La crime pattern theory – théorie des activités routinières – (Cohen & Felson, 1979) peut également s’avérer utile dans l’explication de l’ANPR (Haines, 2009, p.45). Ainsi selon Brantingham et Brantingham (1993 as cited in Clarke & Felson, 1993) le crime est un phénomène normal qui se produit non aléatoirement dans le temps et l’espace. Cette théorie fait intervenir la trilogie : nœuds, chemins et bords (Clarke & Felson, 1998). Les nœuds correspondants aux : « lieux où sont réalisées une ou plusieurs activités routinières : résidence, lieu de travail, de loisirs… » (Dantinne, 2016, pp.132). Les chemins sont les routes entre les différents nœuds d’activités. C’est autour de ces nœuds que peuvent se produire les faits criminels et c’est là tout l’intérêt des caméras ANPR qui peuvent se placer sur les chemins reliant ces nœuds (Haines, 2009, p.47). Les recherches sur l’ANPR ont également permis de confirmer certaines hypothèses en ce qui concerne le vol de véhicule. Par conséquent, lorsqu’un véhicule est déclaré volé, il faut d’abord vérifier les zones proches de là où celui-ci a été dérobé (Koper, Taylor & Woods, 2012, pp.26-27).

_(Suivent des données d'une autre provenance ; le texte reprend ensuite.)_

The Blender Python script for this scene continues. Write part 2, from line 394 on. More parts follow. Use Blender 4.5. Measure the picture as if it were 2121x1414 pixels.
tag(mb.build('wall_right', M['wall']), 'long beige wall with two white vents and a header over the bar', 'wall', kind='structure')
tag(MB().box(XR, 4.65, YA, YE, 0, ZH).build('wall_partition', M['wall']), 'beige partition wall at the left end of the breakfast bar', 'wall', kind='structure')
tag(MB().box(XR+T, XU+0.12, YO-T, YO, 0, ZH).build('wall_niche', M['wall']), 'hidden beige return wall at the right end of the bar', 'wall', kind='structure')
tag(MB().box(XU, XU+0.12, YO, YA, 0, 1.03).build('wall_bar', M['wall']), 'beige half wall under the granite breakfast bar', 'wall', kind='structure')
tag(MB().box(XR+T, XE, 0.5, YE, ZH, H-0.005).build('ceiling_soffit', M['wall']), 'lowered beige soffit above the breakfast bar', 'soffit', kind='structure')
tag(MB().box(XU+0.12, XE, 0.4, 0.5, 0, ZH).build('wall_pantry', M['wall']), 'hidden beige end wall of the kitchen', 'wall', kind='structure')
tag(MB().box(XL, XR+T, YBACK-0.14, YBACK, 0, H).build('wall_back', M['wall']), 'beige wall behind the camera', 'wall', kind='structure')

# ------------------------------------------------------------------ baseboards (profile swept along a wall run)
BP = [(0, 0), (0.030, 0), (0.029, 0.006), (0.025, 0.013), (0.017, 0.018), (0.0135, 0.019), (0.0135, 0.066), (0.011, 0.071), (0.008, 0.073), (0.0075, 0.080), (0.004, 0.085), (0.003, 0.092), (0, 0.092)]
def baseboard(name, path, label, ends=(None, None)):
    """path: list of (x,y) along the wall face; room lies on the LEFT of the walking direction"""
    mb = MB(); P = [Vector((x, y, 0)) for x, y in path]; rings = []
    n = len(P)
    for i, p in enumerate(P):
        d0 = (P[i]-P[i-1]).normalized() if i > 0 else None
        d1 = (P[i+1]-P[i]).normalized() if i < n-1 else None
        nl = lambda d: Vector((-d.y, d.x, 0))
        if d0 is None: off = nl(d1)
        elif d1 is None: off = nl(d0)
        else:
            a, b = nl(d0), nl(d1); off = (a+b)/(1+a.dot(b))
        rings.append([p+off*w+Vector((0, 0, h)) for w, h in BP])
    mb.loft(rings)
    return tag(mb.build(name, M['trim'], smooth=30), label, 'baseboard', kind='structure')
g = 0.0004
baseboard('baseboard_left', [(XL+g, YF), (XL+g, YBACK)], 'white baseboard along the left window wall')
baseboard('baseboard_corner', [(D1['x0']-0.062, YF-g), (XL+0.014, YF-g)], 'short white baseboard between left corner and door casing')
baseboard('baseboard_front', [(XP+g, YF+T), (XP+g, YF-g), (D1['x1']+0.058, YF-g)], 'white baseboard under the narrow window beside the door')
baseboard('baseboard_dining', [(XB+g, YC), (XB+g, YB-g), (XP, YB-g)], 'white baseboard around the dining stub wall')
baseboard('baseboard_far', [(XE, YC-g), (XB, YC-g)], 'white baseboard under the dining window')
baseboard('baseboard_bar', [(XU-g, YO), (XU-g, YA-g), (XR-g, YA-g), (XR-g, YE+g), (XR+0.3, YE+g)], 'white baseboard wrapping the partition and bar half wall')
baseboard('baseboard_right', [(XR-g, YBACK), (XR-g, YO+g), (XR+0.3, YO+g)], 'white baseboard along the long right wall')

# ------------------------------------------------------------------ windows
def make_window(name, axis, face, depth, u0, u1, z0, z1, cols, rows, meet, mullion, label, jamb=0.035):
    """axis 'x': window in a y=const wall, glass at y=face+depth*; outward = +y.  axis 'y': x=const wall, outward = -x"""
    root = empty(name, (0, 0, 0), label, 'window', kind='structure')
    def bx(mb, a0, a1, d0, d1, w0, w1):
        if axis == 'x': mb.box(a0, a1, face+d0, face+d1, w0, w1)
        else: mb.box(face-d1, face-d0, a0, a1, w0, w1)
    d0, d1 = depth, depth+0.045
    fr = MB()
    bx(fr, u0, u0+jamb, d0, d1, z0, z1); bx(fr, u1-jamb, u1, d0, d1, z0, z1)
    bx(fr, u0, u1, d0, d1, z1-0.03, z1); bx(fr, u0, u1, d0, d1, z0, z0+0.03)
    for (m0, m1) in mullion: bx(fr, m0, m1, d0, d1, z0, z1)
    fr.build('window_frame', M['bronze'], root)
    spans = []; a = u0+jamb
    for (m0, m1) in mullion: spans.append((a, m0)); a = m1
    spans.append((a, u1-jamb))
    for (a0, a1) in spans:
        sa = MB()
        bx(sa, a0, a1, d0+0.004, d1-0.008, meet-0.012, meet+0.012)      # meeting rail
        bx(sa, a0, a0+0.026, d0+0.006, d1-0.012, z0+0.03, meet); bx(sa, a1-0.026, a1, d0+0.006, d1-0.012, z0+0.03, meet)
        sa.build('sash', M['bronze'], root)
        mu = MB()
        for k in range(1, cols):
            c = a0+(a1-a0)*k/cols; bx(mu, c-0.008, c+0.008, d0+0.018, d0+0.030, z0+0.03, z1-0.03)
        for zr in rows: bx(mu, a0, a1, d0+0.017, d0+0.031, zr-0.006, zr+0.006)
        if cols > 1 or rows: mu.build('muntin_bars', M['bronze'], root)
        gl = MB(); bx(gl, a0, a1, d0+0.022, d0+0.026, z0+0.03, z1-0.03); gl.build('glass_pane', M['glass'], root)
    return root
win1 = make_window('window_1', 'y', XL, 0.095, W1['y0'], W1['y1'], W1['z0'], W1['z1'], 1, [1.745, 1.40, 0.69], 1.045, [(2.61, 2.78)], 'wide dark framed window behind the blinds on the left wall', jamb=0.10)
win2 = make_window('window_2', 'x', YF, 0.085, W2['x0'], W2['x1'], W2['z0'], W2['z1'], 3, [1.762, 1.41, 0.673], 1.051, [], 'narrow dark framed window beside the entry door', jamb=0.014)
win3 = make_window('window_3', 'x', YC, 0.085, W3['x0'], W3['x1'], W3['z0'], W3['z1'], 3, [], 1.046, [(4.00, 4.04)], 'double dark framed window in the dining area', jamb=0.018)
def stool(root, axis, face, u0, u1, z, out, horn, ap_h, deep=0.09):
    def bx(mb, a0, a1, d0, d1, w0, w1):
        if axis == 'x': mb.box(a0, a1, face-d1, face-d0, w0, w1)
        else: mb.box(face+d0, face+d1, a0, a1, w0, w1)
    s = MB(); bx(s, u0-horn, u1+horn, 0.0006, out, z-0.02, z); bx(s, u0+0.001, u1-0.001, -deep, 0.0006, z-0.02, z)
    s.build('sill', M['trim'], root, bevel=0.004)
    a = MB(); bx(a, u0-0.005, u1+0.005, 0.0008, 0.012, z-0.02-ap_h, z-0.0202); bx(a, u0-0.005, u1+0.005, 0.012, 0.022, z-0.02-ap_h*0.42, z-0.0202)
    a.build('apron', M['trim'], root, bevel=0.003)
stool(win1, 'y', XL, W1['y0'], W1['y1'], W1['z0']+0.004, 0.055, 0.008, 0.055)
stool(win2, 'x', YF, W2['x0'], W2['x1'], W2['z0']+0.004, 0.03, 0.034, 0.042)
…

On peut également avancer que l’ANPR se base sur le principe du panoptique et des théories du contrôle (Haines, 2009, p.24). Dans une perspective foucaldienne, on attend qu’un individu corrige son comportement, car il est susceptible d’être vu et surveillé à tout moment. Pour ce qui est de ces théories, si le potentiel pour la création d’une société de surveillance par le biais de l’ANPR existe sur papier, il est possible d’énoncer plusieurs éléments qui empêchent la mise en place de ce type de société. Ainsi, on peut citer des problèmes technologiques, opérationnels, institutionnels, légaux… Par ailleurs, l’utilisation qui est faite des caméras et les objectifs qui y sont reliés, à l’heure actuelle, constituent une forme de protection contre le développement d’un État Big Brother (Servais, 2019, pp.75-76). Aussi, l’ANPR étant limité aux véhicules et tout le monde ne possédant pas de véhicule, une partie non négligeable de la population échappe à ce contrôle (Haines, 2009, p.28).